Data section:

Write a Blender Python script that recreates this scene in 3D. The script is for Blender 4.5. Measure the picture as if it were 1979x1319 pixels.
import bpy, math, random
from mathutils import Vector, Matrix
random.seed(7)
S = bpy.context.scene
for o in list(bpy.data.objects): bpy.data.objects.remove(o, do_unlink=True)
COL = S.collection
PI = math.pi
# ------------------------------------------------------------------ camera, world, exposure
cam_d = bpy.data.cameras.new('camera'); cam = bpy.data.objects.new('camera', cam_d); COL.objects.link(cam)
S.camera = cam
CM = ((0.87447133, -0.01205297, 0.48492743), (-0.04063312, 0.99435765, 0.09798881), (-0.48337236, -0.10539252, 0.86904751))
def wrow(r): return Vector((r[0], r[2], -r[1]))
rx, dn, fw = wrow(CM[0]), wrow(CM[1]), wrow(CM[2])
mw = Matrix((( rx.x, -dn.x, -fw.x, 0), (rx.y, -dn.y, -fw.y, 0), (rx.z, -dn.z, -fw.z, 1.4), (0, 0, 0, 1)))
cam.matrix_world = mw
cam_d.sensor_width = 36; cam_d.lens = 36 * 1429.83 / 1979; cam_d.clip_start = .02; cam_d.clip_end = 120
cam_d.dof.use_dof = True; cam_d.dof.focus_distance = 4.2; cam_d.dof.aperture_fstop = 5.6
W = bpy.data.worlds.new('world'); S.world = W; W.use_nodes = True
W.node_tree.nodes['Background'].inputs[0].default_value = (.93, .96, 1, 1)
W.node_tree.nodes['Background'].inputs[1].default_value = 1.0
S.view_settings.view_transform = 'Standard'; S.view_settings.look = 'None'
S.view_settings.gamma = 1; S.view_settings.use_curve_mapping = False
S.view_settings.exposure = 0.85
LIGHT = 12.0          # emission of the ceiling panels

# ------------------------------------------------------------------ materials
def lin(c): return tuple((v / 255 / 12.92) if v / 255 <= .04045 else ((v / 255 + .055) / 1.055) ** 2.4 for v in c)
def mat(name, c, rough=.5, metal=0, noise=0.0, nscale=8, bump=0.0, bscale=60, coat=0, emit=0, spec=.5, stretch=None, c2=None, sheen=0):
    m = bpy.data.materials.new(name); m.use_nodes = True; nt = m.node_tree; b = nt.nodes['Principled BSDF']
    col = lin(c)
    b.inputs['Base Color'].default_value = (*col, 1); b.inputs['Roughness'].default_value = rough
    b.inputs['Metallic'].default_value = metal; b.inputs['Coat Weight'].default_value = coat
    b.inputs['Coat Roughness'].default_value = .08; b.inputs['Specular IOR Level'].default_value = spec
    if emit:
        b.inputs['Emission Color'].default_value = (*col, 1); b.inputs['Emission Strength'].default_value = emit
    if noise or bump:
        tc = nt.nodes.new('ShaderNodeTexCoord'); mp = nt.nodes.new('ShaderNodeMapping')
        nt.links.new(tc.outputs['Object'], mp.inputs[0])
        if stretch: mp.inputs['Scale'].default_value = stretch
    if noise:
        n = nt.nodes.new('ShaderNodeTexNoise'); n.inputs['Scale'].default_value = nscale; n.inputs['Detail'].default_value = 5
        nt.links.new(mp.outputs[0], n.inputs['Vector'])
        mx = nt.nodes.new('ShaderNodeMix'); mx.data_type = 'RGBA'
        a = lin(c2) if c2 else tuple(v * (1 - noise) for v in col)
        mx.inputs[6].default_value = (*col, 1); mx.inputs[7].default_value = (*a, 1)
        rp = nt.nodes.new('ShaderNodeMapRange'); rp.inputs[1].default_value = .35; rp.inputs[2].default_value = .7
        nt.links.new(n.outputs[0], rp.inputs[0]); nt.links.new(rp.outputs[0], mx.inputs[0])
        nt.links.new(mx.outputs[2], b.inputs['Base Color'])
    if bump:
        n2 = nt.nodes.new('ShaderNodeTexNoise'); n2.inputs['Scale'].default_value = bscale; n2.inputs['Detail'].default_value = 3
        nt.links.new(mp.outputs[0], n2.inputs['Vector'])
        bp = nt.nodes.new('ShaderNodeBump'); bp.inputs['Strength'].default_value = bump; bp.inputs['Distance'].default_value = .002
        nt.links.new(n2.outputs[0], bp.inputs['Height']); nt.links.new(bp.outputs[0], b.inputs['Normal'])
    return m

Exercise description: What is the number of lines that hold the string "scene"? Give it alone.

Answer for the task: 2